For Warren Deutrom, chief executive of Cricket Ireland, the mood is one of cautious optimism. It is an outlook that has served him well during his time in the role, having overseen a radical transformation in the past 10 years, beginning from a standing start in late 2006 in a single office in Dublin flanked by the governing bodies for community games and mountaineering and with only one member of staff – a PA who worked four mornings a week.

“It’s a totally different dynamic now,” says O’Brien, who was one of two full-time professional players in the side who put Irish cricket on the map by defeating Pakistan in the 2007 World Cup.

Behind the scenes there have been building blocks put in place to make Irish cricket both a viable business and a more attractive career path

“The whole infrastructure has changed from people helping out to a fully functioning cricket federation – things are light years from back then. There was more of a fun element to our cricket, these days there are more expectations on us as a team and with that comes responsibility.”

Certainly while further tournament upsets have been achieved over the past decade since the wild celebrations in Jamaica on St Patrick’s Day in 2007, such as Kevin O’Brien’s almighty felling of England in Bangalore in 2011 and the humbling of West Indies four years later, behind the scenes there have been building blocks put in place to make Irish cricket both a viable business and a more attractive career path for players.

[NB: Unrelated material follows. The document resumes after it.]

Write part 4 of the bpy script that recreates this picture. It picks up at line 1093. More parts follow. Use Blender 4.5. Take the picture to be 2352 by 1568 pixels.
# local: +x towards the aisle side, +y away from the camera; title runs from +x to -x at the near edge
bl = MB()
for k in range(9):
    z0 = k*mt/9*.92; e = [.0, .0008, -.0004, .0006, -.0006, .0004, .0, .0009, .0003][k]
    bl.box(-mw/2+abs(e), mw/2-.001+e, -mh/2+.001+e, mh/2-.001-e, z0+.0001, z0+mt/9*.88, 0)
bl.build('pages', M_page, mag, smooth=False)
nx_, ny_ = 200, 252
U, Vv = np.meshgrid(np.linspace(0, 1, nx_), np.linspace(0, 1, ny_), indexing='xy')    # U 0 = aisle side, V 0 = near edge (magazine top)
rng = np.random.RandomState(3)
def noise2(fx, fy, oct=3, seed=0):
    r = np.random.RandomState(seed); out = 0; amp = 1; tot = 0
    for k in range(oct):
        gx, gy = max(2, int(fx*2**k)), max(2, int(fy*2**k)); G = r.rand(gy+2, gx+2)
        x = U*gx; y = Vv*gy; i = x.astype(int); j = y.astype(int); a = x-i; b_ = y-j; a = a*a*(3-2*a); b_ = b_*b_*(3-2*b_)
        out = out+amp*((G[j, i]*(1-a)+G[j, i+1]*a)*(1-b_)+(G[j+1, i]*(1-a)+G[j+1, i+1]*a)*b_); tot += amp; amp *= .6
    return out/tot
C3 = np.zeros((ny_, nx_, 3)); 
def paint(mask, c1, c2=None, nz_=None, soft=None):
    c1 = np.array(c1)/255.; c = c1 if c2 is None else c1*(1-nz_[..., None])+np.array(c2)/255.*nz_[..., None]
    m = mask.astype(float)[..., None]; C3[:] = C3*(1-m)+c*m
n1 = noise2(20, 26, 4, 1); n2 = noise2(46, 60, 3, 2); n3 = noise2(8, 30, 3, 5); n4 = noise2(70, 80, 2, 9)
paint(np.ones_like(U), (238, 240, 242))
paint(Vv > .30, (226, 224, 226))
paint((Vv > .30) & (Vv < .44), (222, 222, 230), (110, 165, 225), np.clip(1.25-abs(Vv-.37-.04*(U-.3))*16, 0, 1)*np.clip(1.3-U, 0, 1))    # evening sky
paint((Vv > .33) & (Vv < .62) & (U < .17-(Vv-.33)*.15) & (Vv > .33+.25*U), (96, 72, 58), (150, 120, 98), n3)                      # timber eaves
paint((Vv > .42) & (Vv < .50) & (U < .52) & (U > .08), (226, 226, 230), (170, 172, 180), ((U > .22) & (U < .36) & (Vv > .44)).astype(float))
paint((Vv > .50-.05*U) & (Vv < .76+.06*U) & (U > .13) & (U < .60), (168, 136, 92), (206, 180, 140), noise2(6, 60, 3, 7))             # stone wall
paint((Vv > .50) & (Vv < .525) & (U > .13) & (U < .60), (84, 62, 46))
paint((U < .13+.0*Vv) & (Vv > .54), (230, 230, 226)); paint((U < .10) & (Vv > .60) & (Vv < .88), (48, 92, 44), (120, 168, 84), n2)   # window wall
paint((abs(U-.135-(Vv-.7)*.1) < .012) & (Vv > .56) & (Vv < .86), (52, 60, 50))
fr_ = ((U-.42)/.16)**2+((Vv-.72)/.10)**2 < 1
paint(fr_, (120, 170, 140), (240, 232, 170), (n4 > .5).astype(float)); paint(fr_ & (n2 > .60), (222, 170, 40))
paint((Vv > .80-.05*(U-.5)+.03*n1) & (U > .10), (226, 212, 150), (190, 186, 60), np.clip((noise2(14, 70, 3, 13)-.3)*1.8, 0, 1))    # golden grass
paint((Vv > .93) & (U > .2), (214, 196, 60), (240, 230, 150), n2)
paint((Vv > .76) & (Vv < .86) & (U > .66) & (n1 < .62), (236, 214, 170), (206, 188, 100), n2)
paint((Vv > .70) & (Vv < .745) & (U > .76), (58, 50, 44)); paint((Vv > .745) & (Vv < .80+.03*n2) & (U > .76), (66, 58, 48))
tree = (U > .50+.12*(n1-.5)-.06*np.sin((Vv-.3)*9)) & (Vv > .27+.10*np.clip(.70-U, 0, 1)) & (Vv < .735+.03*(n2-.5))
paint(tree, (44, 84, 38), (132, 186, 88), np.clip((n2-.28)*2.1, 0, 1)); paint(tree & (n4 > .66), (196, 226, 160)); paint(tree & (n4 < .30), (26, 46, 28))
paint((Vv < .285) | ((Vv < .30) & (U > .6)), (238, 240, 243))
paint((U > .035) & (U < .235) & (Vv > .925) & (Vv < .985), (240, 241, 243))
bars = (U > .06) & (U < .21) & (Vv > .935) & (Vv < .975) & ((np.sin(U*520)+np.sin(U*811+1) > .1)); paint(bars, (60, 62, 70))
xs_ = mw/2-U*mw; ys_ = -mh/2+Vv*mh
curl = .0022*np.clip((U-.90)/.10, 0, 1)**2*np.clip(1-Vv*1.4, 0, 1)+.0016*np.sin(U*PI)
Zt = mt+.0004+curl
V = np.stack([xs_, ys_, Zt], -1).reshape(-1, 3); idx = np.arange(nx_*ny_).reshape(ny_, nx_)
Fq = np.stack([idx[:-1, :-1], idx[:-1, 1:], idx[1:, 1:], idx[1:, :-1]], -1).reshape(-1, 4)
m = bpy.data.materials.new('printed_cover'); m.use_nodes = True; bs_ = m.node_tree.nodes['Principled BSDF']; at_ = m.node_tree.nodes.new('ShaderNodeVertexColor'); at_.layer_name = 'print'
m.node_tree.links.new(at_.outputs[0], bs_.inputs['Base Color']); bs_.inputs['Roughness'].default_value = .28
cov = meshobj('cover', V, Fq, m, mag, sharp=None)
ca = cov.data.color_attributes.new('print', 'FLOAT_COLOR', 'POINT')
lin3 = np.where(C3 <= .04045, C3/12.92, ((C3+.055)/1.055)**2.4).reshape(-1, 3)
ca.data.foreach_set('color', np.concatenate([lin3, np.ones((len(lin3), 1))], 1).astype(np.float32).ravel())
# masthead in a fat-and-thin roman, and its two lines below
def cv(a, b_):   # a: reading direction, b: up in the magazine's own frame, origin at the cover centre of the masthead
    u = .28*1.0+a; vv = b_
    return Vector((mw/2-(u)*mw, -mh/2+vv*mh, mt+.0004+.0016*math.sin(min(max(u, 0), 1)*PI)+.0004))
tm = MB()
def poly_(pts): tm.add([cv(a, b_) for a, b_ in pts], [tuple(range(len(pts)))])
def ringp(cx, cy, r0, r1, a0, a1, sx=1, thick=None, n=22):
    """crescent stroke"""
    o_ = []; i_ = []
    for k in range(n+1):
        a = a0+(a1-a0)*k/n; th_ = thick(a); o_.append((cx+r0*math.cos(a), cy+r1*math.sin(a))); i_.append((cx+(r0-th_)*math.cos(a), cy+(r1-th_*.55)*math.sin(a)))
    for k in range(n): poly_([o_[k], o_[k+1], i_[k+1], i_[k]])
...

Along with 30 staff, 19 central contracts that range from €20,000 to €70,000, an academy supported by a 10-year deal with the Irish-Indian conglomerate Shapoorji Pallonji, and participation figures that have quadrupled in four years to 52,000, is a semi-professional domestic structure that from this year has first-class and List A status.

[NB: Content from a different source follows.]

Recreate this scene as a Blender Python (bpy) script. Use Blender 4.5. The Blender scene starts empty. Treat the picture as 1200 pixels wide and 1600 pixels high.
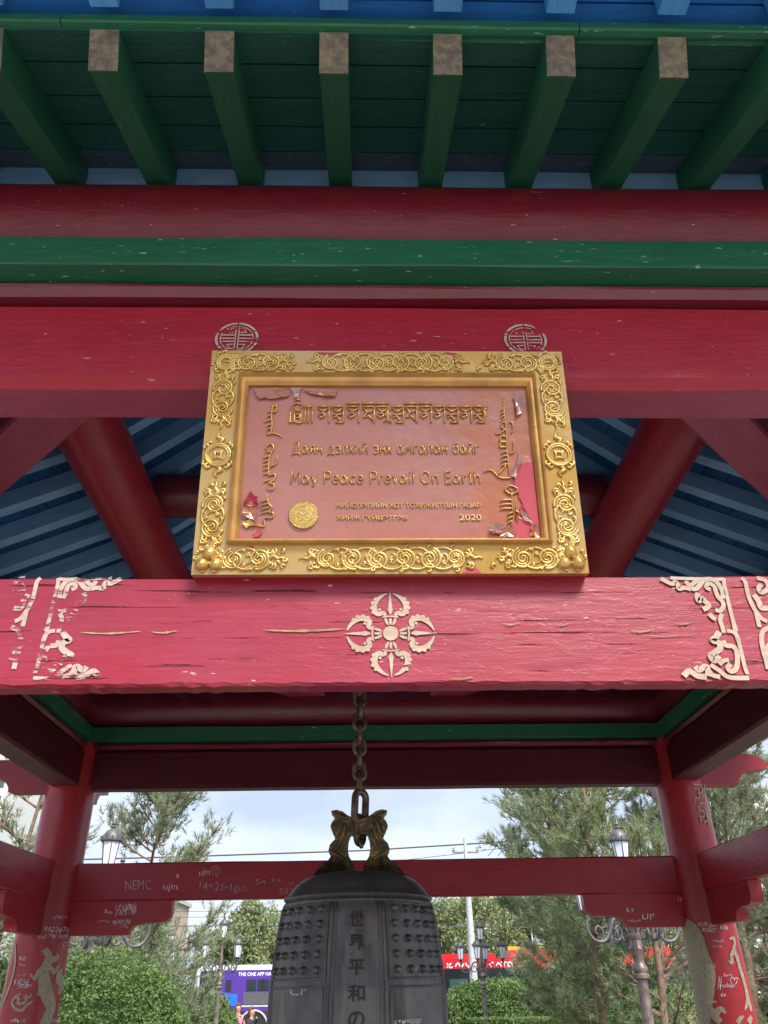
import bpy, bmesh, math, random
import numpy as np
from mathutils import Vector, Matrix, noise
from mathutils.geometry import tessellate_polygon
random.seed(7); rng = np.random.default_rng(7)
sc = bpy.context.scene
# ------------------------------------------------------------------ camera (z = 0 is eye height)
PITCH, YAW, ROLL, F = math.radians(31.47), math.radians(-1.6335), math.radians(-.9515), 1200.
def axes():
    fw = Vector((-math.sin(YAW)*math.cos(PITCH), math.cos(YAW)*math.cos(PITCH), math.sin(PITCH)))
    ri = Vector((math.cos(YAW), math.sin(YAW), 0)); up = ri.cross(fw)
    return (ri*math.cos(ROLL)+up*math.sin(ROLL), up*math.cos(ROLL)-ri*math.sin(ROLL), fw)
CR, CU, CF = axes()
cam = bpy.data.cameras.new("camera"); camo = bpy.data.objects.new("camera", cam); sc.collection.objects.link(camo)
cam.sensor_fit = 'VERTICAL'; cam.sensor_height = 36; cam.lens = F/1600*36; cam.clip_start = .05; cam.clip_end = 5000
camo.matrix_world = Matrix(((CR.x, CU.x, -CF.x, 0), (CR.y, CU.y, -CF.y, 0), (CR.z, CU.z, -CF.z, 0), (0, 0, 0, 1)))
sc.camera = camo
# ------------------------------------------------------------------ world, sun, exposure
SUN_EL, SUN_AZ = math.radians(50), math.radians(152)      # azimuth clockwise from +y
w = bpy.data.worlds.new("World"); sc.world = w; w.use_nodes = True
nt = w.node_tree; nt.nodes.clear()
def wn(t, **k):
    n = nt.nodes.new(t)
    for a, b in k.items(): setattr(n, a, b)
    return n
sky = wn('ShaderNodeTexSky', sky_type='NISHITA', sun_disc=False, sun_elevation=SUN_EL, sun_rotation=SUN_AZ, air_density=1.0, dust_density=1.5)
tc = wn('ShaderNodeTexCoord'); mp = wn('ShaderNodeMapping'); mp.inputs['Scale'].default_value = (1.5, 1.5, 4)
nz = wn('ShaderNodeTexNoise'); nz.inputs['Scale'].default_value = 1.6; nz.inputs['Detail'].default_value = 6
rp = wn('ShaderNodeValToRGB'); rp.color_ramp.elements[0].position = .35; rp.color_ramp.elements[0].color = (.86, .86, .86, 1)
rp.color_ramp.elements[1].position = .68; rp.color_ramp.elements[1].color = (.95, .95, .95, 1)
mx = wn('ShaderNodeMix', data_type='RGBA')
nz2 = wn('ShaderNodeTexNoise'); nz2.inputs['Scale'].default_value = 2.6; nz2.inputs['Detail'].default_value = 7; nz2.inputs['Roughness'].default_value = .55
cm = wn('ShaderNodeValToRGB'); cm.color_ramp.elements[0].position = .36; cm.color_ramp.elements[0].color = (.178, .207, .272, 1)
cm.color_ramp.elements[1].position = .64; cm.color_ramp.elements[1].color = (.27, .292, .342, 1)
cs = wn('ShaderNodeVectorMath', operation='SCALE'); cs.inputs['Scale'].default_value = 10.
bg = wn('ShaderNodeBackground'); bg.inputs['Strength'].default_value = .12
out = wn('ShaderNodeOutputWorld')
L = nt.links.new
L(tc.outputs['Generated'], mp.inputs['Vector']); L(mp.outputs[0], nz.inputs['Vector']); L(nz.outputs['Fac'], rp.inputs[0])
L(mp.outputs[0], nz2.inputs['Vector']); L(nz2.outputs['Fac'], cm.inputs[0]); L(cm.outputs[0], cs.inputs[0]); L(cs.outputs[0], mx.inputs[7]); L(rp.outputs[0], mx.inputs[0]); L(sky.outputs[0], mx.inputs[6]); L(mx.outputs[2], bg.inputs[0]); L(bg.outputs[0], out.inputs[0])
sl = bpy.data.lights.new("sun", 'SUN'); sl.energy = 2.6; sl.angle = math.radians(24); sl.color = (1, .95, .88)
so = bpy.data.objects.new("sun", sl); sc.collection.objects.link(so)
sd = Vector((math.sin(SUN_AZ)*math.cos(SUN_EL), math.cos(SUN_AZ)*math.cos(SUN_EL), math.sin(SUN_EL)))
so.rotation_euler = sd.to_track_quat('Z', 'Y').to_euler()
sc.view_settings.view_transform = 'Standard'; sc.view_settings.look = 'None'
sc.view_settings.exposure = 1.5; sc.view_settings.gamma = 1; sc.view_settings.use_curve_mapping = False

# ------------------------------------------------------------------ helpers
GZ, FZ = -2.25, -1.65                                      # street level, pavilion floor
def ray(px, py): return CF + CR*((px-600)/F) + CU*((800-py)/F)
def at(px, py, Y): d = ray(px, py); return d*(Y/d.y)
def link(o, parent=None):
    sc.collection.objects.link(o)
    if parent is not None: o.parent = parent
    return o
def thing(name, label, cat, loc=(0, 0, 0), rz=0, group=None):
    o = bpy.data.objects.new(name, None); link(o); o.location = loc; o.rotation_euler = (0, 0, rz); o.empty_display_size = .1
    o['label'] = label; o['category'] = cat
    if group: o['group'] = group
    return o
def tag(o, label=None, cat=None, group=None, kind=None):
    for k, v in (('label', label), ('category', cat), ('group', group), ('kind', kind)):
        if v: o[k] = v
    return o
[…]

Played by three provincial sides, it is intended to help bridge the gap between club and international cricket and perhaps one day both expand and retain the best Irish cricketers.

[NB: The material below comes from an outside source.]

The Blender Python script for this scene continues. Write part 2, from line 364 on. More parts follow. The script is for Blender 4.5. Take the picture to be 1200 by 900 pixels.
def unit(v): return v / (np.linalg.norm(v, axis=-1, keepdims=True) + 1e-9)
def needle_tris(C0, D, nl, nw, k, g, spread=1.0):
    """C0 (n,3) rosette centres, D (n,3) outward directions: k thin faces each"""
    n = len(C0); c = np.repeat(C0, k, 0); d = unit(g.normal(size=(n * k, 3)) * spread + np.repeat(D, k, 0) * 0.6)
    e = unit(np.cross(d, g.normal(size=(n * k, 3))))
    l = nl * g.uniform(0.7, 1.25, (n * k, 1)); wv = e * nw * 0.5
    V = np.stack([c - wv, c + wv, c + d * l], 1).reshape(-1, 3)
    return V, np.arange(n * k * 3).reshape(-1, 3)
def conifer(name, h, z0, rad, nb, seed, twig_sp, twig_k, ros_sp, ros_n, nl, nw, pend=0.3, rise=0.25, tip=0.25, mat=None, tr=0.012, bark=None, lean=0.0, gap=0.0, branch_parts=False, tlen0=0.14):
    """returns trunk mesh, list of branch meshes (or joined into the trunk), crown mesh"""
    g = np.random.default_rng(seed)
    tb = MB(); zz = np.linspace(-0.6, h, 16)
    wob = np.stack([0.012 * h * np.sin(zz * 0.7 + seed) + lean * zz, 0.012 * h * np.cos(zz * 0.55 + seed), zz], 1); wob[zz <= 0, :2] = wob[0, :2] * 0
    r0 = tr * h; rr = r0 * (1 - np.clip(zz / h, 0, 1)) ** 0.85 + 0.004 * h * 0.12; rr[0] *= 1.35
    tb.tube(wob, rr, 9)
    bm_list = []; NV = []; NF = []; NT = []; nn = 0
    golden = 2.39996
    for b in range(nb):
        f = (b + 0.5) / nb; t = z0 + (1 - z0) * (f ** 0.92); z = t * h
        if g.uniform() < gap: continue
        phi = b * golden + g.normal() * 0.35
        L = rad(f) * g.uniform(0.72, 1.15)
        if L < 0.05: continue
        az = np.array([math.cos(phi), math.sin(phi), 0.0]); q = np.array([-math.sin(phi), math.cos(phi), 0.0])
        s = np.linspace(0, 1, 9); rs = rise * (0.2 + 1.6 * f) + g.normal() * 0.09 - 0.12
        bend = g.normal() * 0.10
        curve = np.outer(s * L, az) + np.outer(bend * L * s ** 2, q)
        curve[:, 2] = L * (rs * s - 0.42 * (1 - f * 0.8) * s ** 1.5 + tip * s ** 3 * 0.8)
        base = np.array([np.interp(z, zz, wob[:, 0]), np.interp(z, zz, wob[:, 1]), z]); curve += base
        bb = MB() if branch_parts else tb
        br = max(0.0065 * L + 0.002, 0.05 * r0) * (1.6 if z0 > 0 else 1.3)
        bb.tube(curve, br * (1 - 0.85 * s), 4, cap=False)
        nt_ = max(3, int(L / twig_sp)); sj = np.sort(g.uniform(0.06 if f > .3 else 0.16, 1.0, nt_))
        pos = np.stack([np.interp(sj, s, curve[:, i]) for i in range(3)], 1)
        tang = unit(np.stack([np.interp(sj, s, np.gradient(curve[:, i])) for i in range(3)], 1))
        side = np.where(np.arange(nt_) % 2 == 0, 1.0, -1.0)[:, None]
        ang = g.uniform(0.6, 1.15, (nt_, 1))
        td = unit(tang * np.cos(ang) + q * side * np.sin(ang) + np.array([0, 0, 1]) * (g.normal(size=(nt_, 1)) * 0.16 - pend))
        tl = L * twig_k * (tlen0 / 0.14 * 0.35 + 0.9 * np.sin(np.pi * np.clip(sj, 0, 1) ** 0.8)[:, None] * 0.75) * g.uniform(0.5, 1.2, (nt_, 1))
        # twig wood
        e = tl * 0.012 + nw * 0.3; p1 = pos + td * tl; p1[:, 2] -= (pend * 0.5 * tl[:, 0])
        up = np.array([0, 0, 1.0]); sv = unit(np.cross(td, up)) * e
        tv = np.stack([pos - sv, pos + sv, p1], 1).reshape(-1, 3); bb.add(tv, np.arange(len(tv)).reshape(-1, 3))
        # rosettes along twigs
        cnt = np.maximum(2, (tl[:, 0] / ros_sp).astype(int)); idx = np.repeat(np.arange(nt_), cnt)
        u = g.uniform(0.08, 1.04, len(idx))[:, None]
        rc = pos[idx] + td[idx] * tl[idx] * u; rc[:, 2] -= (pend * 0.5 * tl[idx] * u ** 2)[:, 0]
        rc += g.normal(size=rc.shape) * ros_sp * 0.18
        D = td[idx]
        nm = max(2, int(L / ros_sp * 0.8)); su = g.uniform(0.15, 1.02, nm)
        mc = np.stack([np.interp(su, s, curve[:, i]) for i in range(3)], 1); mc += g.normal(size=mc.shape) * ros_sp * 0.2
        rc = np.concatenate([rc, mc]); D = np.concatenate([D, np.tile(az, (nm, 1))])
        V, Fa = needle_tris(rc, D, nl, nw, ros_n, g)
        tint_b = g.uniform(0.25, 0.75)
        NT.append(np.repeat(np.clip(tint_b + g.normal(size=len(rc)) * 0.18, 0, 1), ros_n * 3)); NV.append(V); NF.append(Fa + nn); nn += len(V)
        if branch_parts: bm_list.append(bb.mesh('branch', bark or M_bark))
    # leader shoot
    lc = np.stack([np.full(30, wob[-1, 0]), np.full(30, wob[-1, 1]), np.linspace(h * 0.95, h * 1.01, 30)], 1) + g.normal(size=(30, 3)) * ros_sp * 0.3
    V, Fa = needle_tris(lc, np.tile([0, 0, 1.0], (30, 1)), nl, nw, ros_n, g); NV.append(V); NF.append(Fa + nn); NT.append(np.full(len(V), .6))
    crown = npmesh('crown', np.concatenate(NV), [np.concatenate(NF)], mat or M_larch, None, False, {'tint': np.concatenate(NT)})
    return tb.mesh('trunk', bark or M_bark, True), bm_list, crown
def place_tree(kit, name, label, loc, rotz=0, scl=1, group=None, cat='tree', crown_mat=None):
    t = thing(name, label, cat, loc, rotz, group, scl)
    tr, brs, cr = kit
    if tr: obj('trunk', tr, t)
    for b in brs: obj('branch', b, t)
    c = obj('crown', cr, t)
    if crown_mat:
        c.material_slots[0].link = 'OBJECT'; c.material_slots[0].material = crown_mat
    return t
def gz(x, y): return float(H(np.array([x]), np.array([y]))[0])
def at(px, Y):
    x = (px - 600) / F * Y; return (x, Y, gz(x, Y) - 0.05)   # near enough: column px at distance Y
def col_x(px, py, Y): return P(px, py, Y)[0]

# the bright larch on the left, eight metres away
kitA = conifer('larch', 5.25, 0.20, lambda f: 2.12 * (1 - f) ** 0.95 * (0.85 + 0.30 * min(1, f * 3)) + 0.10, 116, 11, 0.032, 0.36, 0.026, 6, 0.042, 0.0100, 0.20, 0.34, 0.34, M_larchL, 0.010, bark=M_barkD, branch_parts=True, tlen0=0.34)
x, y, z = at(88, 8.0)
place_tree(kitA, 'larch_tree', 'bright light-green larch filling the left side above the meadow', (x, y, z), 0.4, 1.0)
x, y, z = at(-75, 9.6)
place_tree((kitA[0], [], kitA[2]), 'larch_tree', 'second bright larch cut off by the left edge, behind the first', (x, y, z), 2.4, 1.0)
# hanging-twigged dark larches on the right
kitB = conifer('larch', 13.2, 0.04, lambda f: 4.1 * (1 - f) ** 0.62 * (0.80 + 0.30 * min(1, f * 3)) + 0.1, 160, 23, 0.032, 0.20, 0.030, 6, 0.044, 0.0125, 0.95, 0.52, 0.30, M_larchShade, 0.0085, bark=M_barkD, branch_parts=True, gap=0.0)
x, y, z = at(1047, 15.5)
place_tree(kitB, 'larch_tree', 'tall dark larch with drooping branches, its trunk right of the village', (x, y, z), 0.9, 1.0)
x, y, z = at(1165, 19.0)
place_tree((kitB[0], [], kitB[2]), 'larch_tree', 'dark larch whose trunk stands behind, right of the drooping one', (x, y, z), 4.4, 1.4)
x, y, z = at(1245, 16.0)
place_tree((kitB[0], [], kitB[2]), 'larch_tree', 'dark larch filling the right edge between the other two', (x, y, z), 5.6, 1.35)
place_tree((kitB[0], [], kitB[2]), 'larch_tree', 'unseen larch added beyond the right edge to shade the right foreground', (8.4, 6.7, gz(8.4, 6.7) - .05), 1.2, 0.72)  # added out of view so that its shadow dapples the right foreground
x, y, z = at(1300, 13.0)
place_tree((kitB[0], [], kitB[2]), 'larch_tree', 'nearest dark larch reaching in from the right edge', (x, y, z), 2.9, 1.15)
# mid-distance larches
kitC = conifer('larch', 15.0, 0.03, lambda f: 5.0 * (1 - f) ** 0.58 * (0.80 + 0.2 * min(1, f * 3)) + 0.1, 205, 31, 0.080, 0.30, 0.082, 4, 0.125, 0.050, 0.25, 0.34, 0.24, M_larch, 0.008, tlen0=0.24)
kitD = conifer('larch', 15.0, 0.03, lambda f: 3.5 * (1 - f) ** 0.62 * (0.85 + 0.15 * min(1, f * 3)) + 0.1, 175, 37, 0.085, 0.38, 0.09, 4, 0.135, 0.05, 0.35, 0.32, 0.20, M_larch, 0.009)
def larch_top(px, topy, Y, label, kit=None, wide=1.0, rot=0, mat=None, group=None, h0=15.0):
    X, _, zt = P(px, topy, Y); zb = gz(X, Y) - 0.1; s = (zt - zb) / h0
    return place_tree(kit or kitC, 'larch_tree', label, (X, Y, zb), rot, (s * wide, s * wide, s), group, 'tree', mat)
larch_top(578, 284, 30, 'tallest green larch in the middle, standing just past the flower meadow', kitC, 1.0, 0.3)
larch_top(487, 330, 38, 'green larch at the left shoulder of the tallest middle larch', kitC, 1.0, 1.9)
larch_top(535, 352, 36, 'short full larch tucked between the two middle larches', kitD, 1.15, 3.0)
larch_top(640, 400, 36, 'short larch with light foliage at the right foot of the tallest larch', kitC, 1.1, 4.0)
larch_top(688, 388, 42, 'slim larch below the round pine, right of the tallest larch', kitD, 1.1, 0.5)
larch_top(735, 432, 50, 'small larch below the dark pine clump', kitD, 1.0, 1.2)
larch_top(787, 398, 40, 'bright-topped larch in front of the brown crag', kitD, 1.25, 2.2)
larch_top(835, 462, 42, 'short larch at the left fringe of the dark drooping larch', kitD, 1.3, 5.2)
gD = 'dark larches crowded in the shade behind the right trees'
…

Achieving all this has been no mean feat, given an unpredictable fixture list not bound by the future tours programme – something that would be altered by Test status and the proposed 13-team ODI league – and the past inequality of world cricket.

The latter is summed up by the most honking statistic in the 2015 book Second XI by Peter Miller and Tim Wigmore that showed Ireland earned $56,000 for reaching the Super Eights of the 2007 World Cup, compared to $11m given to full members, and first-round duffers, Zimbabwe.

The timing of Ireland's impending Test arrival brings with it a slight tinge of frustration

“Test status isn’t about drawing down money from the ICC,” Deutrom says. “It is about helping us achieve the bigger goal which, rather than seeking to make Ireland a major nation in cricket, is to make cricket a major sport in Ireland. It will give us so much more profile and encourage boys and girls to take up the sport and maybe look to aim higher by pursuing a career that can see them travel the world.”

The timing of Ireland’s impending Test arrival brings with it a slight tinge of frustration, given the captain, William Porterfield, the O’Brien brothers, Boyd Rankin (absent this week through injury) and Ed Joyce – their greatest run-scorer – are into their 30s.

There is talent behind them – not least Paul Stirling, who will doubtless come out all guns blazing this week – but the sense is that with results in the limited-overs formats petering off since the last World Cup, the longest form of the game will be met by a side very much in transition.

Niall O’Brien, who made his debut in 2006 and is now 35, accepts this point but highlights a strong record in first-class cricket that has seen Ireland win four of the six editions of the ICC Intercontinental Cup, albeit having recently been replaced by Afghanistan at the top of the table after a crushing innings defeat in March.

Ireland have of course had to deal with their best players seeking to further their careers overseas, with Joyce, Rankin and Eoin Morgan all pursuing international careers with England and only the first two returning since. Test status, believes Deutrom, may not immediately stop such defection but it might give them pause for thought down the line.

He says: “You would be fool to say no one will ever leave again but we have always taken the view that, rather than blame others, we should look in the mirror and say: ‘Why don’t we remove all of those reasons and make ourselves as aspirational for those players as possible?’

“Test cricket is the primary thing cited in the past by players but it could be some will think it will be 20 years before we can match the pay. And that is another mountain we must climb, so until then all we can do is look at what we can control and keep making playing for Ireland as attractive as possible.”

We'd certainly love to have him at No4 make no mistake

Morgan, who will captain England against Ireland for the third and fourth time this week, certainly offered Test cricket as his main reason for leaving the country of his birth in 2009, giving rise to the (perhaps fanciful) question of whether he may one day return to Irish colours, say once the 2019 World Cup is completed, for the end of his playing career.

“I actually could see that,” Niall O’Brien says. “It’s not something I’ve spoken to him about but after the Champions Trophy and the World Cup it may well be of interest to finish his career playing T20 leagues around the world and batting for Ireland in Test cricket. We’d certainly love to have him at No4 make no mistake and I’m sure the Irish public would love to see him wear the shamrock again.”

He then adds in true O’Brien fashion: “I might ask him on Friday afternoon when he comes out to bat.”